## BEGIN

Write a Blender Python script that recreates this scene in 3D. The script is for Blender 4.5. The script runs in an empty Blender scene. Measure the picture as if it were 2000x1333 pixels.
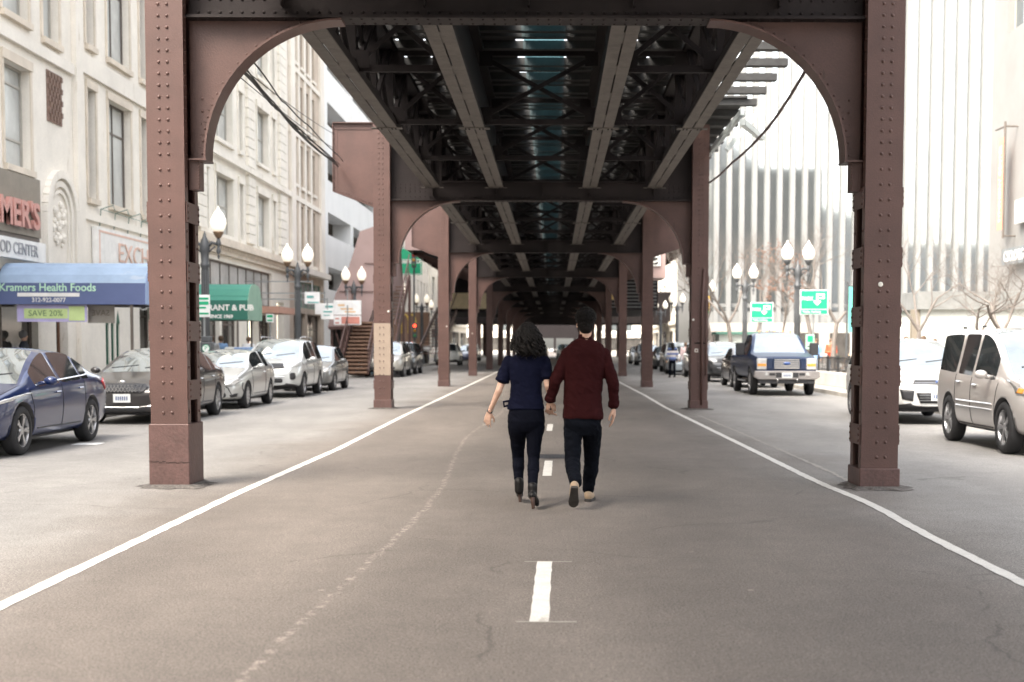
import bpy, bmesh, math, random
from mathutils import Vector, Matrix, noise
from mathutils.bvhtree import BVHTree
random.seed(7)
R = math.radians
scn = bpy.context.scene
col = scn.collection
# ---------------------------------------------------------------- camera, sky, sun, exposure
PITCH, ROLL, F, PU, PV, EYE = R(3.5), R(0.15), 2700.0, 81.0, 174.6, 1.5
cam_d = bpy.data.cameras.new('camera'); cam = bpy.data.objects.new('camera', cam_d); col.objects.link(cam)
cam_d.sensor_width = 36; cam_d.lens = 36 * F / 2000
cam_d.shift_x = -PU / 2000; cam_d.shift_y = PV / 2000
cam_d.clip_end = 3000
CM = Matrix.Translation((0, 0, EYE)) @ Matrix.Rotation(R(90) - PITCH, 4, 'X') @ Matrix.Rotation(ROLL, 4, 'Z')
cam.matrix_world = CM
cam_d.dof.use_dof = True; cam_d.dof.focus_distance = 13.2; cam_d.dof.aperture_fstop = 2.2
scn.camera = cam
w = bpy.data.worlds.new('World'); scn.world = w; w.use_nodes = True
nt = w.node_tree; sky = nt.nodes.new('ShaderNodeTexSky'); sky.sky_type = 'NISHITA'; sky.sun_disc = False
SUN_EL, SUN_AZ = R(52), R(222)     # azimuth measured clockwise from +Y (the way the camera looks)
sky.sun_elevation = SUN_EL; sky.sun_rotation = SUN_AZ; sky.air_density = 1.0; sky.dust_density = 4.0; sky.ozone_density = 0.6
bg = nt.nodes['Background']; hs_ = nt.nodes.new('ShaderNodeHueSaturation'); hs_.inputs['Saturation'].default_value = .38; nt.links.new(sky.outputs[0], hs_.inputs['Color']); nt.links.new(hs_.outputs[0], bg.inputs[0]); bg.inputs[1].default_value = 0.15
sd = bpy.data.lights.new('sun', 'SUN'); sd.energy = 1.0; sd.angle = R(35); sd.color = (1, .95, .87)
so = bpy.data.objects.new('sun', sd); col.objects.link(so)
sdir = Vector((math.sin(SUN_AZ) * math.cos(SUN_EL), math.cos(SUN_AZ) * math.cos(SUN_EL), math.sin(SUN_EL)))
so.rotation_euler = sdir.to_track_quat('Z', 'Y').to_euler(); so.location = (0, -20, 60)
vs = scn.view_settings; vs.view_transform = 'Standard'; vs.look = 'None'; vs.gamma = 1; vs.exposure = 2.58; vs.use_white_balance = True; vs.white_balance_temperature = 6900; vs.white_balance_tint = 10
scn.cycles.use_denoising = True
scn.cycles.max_bounces = 6; scn.cycles.diffuse_bounces = 4; scn.cycles.glossy_bounces = 3
scn.cycles.transparent_max_bounces = 6; scn.cycles.sample_clamp_indirect = 6

def ray(px, py):
    d = CM.to_3x3() @ Vector(((px - 1000 - PU) / F, -(py - 666.5 - PV) / F, -1))
    return d
def P(px, py, Y):            # the point at depth Y seen at pixel px, py of the 2000 px photograph
    d = ray(px, py); t = Y / d.y
    return Vector((0, 0, EYE)) + d * t
def G(px, py, z=0.0):        # the point of the ground seen there
    d = ray(px, py); t = (z - EYE) / d.z
    return Vector((0, 0, EYE)) + d * t

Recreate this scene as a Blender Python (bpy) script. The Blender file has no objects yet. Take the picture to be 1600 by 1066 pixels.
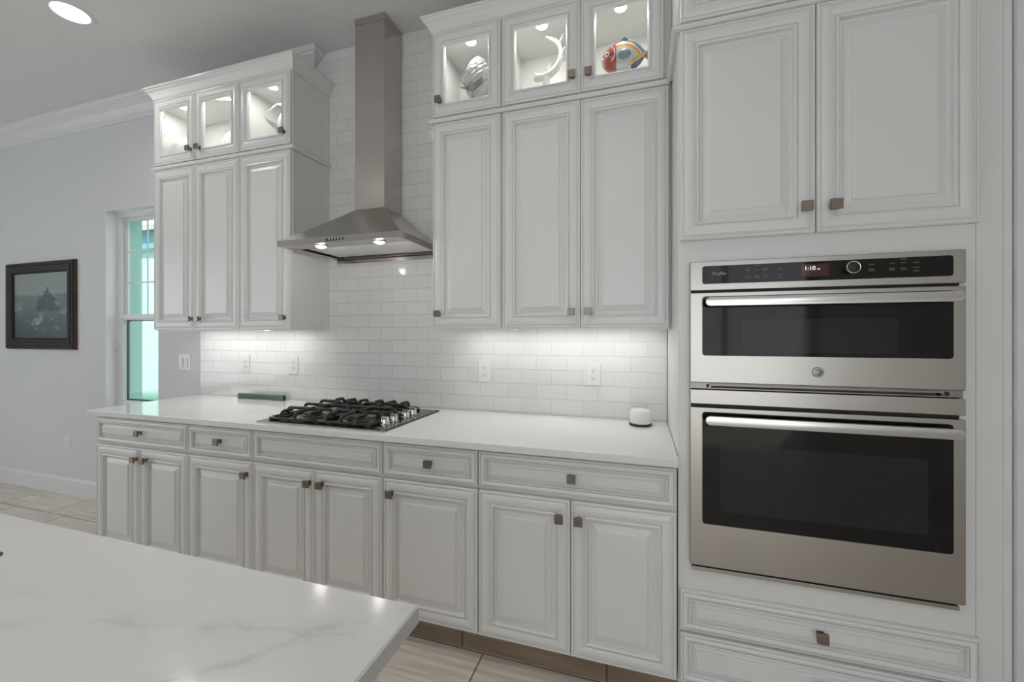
import bpy, bmesh, math, random
from mathutils import Vector, Matrix
random.seed(7)
SC = bpy.context.scene
COL = SC.collection

# ------------------------------------------------------------------ camera
cam_d = bpy.data.cameras.new('camera')
cam_d.sensor_width = 36.0
cam_d.lens = 643.15 * 36.0 / 1600.0
cam_d.shift_y = -(533.0 - 522.67) / 1600.0
cam_d.clip_start = 0.02
cam = bpy.data.objects.new('camera', cam_d)
cam.location = (0.0, -2.1935, 1.3515)
cam.rotation_euler = (math.pi / 2, 0.0, 0.3023)
COL.objects.link(cam)
SC.camera = cam

# ------------------------------------------------------------------ view and world
SC.view_settings.view_transform = 'Standard'
SC.view_settings.look = 'None'
SC.view_settings.gamma = 1.0
SC.view_settings.use_curve_mapping = False
SC.view_settings.exposure = -0.20
world = bpy.data.worlds.new('sky')
SC.world = world
world.use_nodes = True
bgn = world.node_tree.nodes['Background']
bgn.inputs[0].default_value = (0.95, 0.955, 1.0, 1)
bgn.inputs[1].default_value = 2.0


def lamp(name, kind, loc, rot, energy, color=(1, 1, 1), size=None, size_y=None, shape=None, spread=None, angle=None, blend=None, spot=None, radius=None):
    d = bpy.data.lights.new(name, kind)
    d.energy = energy
    d.color = color
    if kind == 'AREA':
        d.shape = shape or 'RECTANGLE'
        d.size = size
        if size_y:
            d.size_y = size_y
        if spread:
            d.spread = spread
    if kind == 'SUN':
        d.angle = angle
    if kind == 'SPOT':
        d.spot_size = spot
        d.spot_blend = blend
        d.shadow_soft_size = radius
    if kind == 'POINT':
        d.shadow_soft_size = radius
    o = bpy.data.objects.new(name, d)
    o.location = loc
    o.rotation_euler = rot
    COL.objects.link(o)
    return o


P = math.pi
# sun on the neighbouring house (from behind the kitchen, high)
lamp('sun', 'SUN', (0, -8, 9), (math.radians(42), 0, math.radians(25)), 6.0, (1, 0.96, 0.88), angle=0.03)
# fill lamp added at the unseen rear doors, daylight at the left window
lamp('added_fill_rear', 'AREA', (0.2, -6.30, 1.30), (P / 2, 0, 0), 12, (1.0, 0.97, 0.94), 4.4, 2.3)
lamp('daylight_left', 'AREA', (-7.02, -3.4, 1.5), (P / 2, 0, -P / 2), 25, (0.90, 0.945, 1.0), 3.2, 2.0)

# ------------------------------------------------------------------ materials


def mat(name, col, rough=0.5, metal=0.0, bump=0.0, bscale=40.0, var=0.0, vscale=6.0, spec=0.5, emit=None, estr=0.0, coat=0.0, stretch=None, rvar=0.0):
    m = bpy.data.materials.new(name)
    m.use_nodes = True
    nt = m.node_tree
    b = nt.nodes['Principled BSDF']
    b.inputs['Base Color'].default_value = (*col, 1)
    b.inputs['Roughness'].default_value = rough
    b.inputs['Metallic'].default_value = metal
    b.inputs['Specular IOR Level'].default_value = spec
    b.inputs['Coat Weight'].default_value = coat
    if emit:
        b.inputs['Emission Color'].default_value = (*emit, 1)
        b.inputs['Emission Strength'].default_value = estr
    tc = nt.nodes.new('ShaderNodeTexCoord')
    src = tc.outputs['Object']
    if stretch:
        mp = nt.nodes.new('ShaderNodeMapping')
        mp.inputs['Scale'].default_value = stretch
        nt.links.new(src, mp.inputs['Vector'])
        src = mp.outputs['Vector']
    if var > 0 or rvar > 0:
        n = nt.nodes.new('ShaderNodeTexNoise')
        n.inputs['Scale'].default_value = vscale
        n.inputs['Detail'].default_value = 5
        nt.links.new(src, n.inputs['Vector'])
        if var > 0:
            r = nt.nodes.new('ShaderNodeMapRange')
            r.inputs['To Min'].default_value = 1 - var
            r.inputs['To Max'].default_value = 1 + var
            nt.links.new(n.outputs['Fac'], r.inputs['Value'])
            mx = nt.nodes.new('ShaderNodeMix')
            mx.data_type = 'RGBA'
            mx.blend_type = 'MULTIPLY'
            mx.inputs['Factor'].default_value = 1
            mx.inputs['A'].default_value = (*col, 1)
            nt.links.new(r.outputs['Result'], mx.inputs['B'])
            nt.links.new(mx.outputs['Result'], b.inputs['Base Color'])
        if rvar > 0:
            r2 = nt.nodes.new('ShaderNodeMapRange')
            r2.inputs['To Min'].default_value = max(0.02, rough - rvar)
            r2.inputs['To Max'].default_value = rough + rvar
            nt.links.new(n.outputs['Fac'], r2.inputs['Value'])
            nt.links.new(r2.outputs['Result'], b.inputs['Roughness'])
    if bump > 0:
        n2 = nt.nodes.new('ShaderNodeTexNoise')
        n2.inputs['Scale'].default_value = bscale
        n2.inputs['Detail'].default_value = 4
        nt.links.new(src, n2.inputs['Vector'])
        bp = nt.nodes.new('ShaderNodeBump')
        bp.inputs['Strength'].default_value = bump
        bp.inputs['Distance'].default_value = 0.004
        nt.links.new(n2.outputs['Fac'], bp.inputs['Height'])
        nt.links.new(bp.outputs['Normal'], b.inputs['Normal'])
    return m


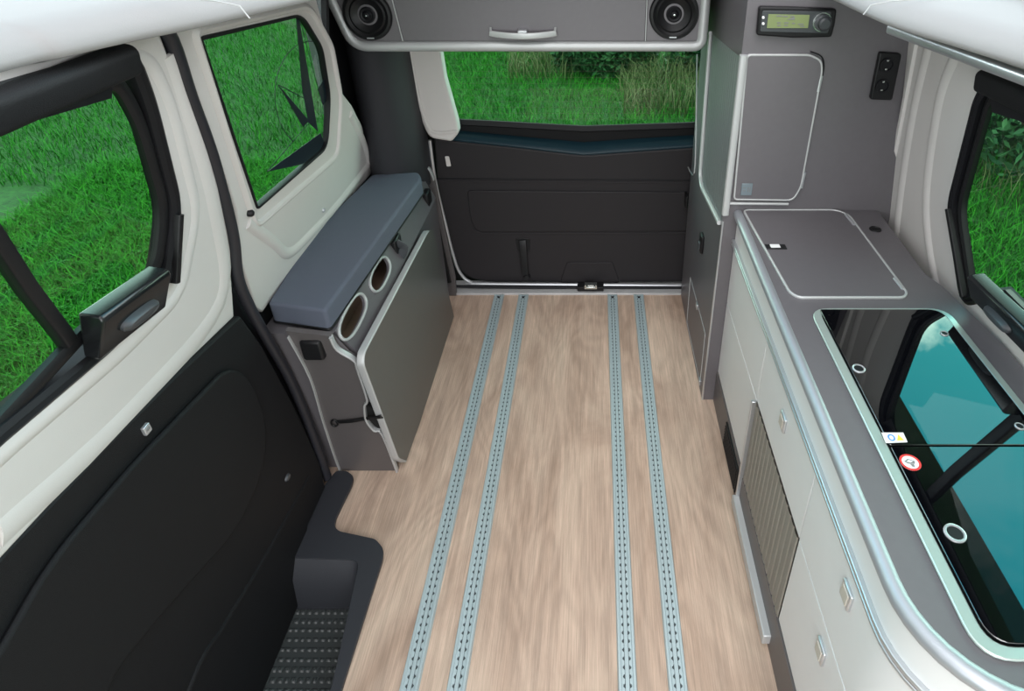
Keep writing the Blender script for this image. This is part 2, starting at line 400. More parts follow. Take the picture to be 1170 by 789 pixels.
# --- quarter panel behind the door with the fixed side window
win2 = [PL(229, 44, LS), PL(345, 17, LS), PL(368, 55, LS), PL(377, 110, LS), PL(374, 168, LS), PL(294, 238, LS)]
win2r = fil(win2, [.008, .05, .03, .04, .05, .012], 5)
q = [L(1.13, 1.56)]+[PL(a, b, LS) for a, b in ((200, 45), (226, 110), (250, 180), (270, 240), (276, 300), (292, 352), (300, 357), (338, 303), (388, 240), (425, 198), (421, 178), (414, 144), (402, 120), (385, 98), (378, 56), (364, 8), (352, -40))]
quarter = plate('wall_left', q, -nL*.014, m_trim, None, [win2r], .005); struct(quarter)
rim = [PL(221, 36, LS), PL(352, 6, LS), PL(378, 52, LS), PL(389, 112, LS), PL(385, 178, LS), PL(292, 258, LS)]
o = sweep('window_surround', fil(rim, [.02, .06, .03, .04, .05, .03], 6), [(-.014, -.004), (-.010, .004), (-.002, .009), (.005, .007), (.012, -.004)], nL, m_trim, quarter, True)
# ledge fold running under the window down to the cushion
led = [PL(283, 255, LS), PL(312, 277, LS), PL(330, 290, LS), PL(355, 268, LS), PL(385, 235, LS), PL(412, 200, LS), PL(421, 186, LS), PL(415, 160, LS), PL(400, 130, LS)]
sweep('ledge_fold', spline(led, 5), [(-.026, -.004), (-.012, .005), (0, .008), (.010, .005), (.020, -.004)], nL, m_trim, quarter)
lathe('coat_hook', [(0, .012), (.006, .012), (.009, .008), (.010, 0)], PL(284, 243, LS), nL, m_black, quarter, 14)
lathe('screw_cap', [(0, .006), (.006, .006), (.008, .002), (.008, 0)], PL(369, 240, LS), nL, m_silver, quarter, 14)
# window glass and gasket
w2 = empty('window_2', (-.85, 1.6, 1.2)); struct(w2)
plate('pane', [p-nL*.009 for p in win2r], -nL*.004, m_glass, w2)
sweep('gasket', [p-nL*.006 for p in win2r], rrect(.008, .018, .002), nL, m_rub, w2, True)
settle(w2)
# compass rose film, generic nautical star with a ring
comp = empty('window_sticker', PL(335, 130, LS, -.0085)); tag(comp, 'dark compass rose film on the rear left side window', 'sticker')
def G(x, y, off=-.0085): return PL(x, y, LS, off)
def film(name, pts): return plate(name, [G(*p) for p in pts], nL*.0008, m_decal, comp)
film('star_point', [(338, 19), (341, 17), (363, 150), (352, 140), (345, 100)])
film('star_point', [(318, 97), (353, 138), (346, 145)])
film('star_point', [(305, 196), (366, 152), (371, 165), (362, 182), (343, 188)])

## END

What lines above run from the one with "Recreate this scene" to the one with "COL = SC.collection"? Give them again exactly, ends included, and leave the pictures out.

Complete response
Recreate this scene as a Blender Python (bpy) script. The Blender file has no objects yet. Take the picture to be 1600 by 1066 pixels.
import bpy, bmesh, math, random
from mathutils import Vector, Matrix
random.seed(7)
SC = bpy.context.scene
COL = SC.collection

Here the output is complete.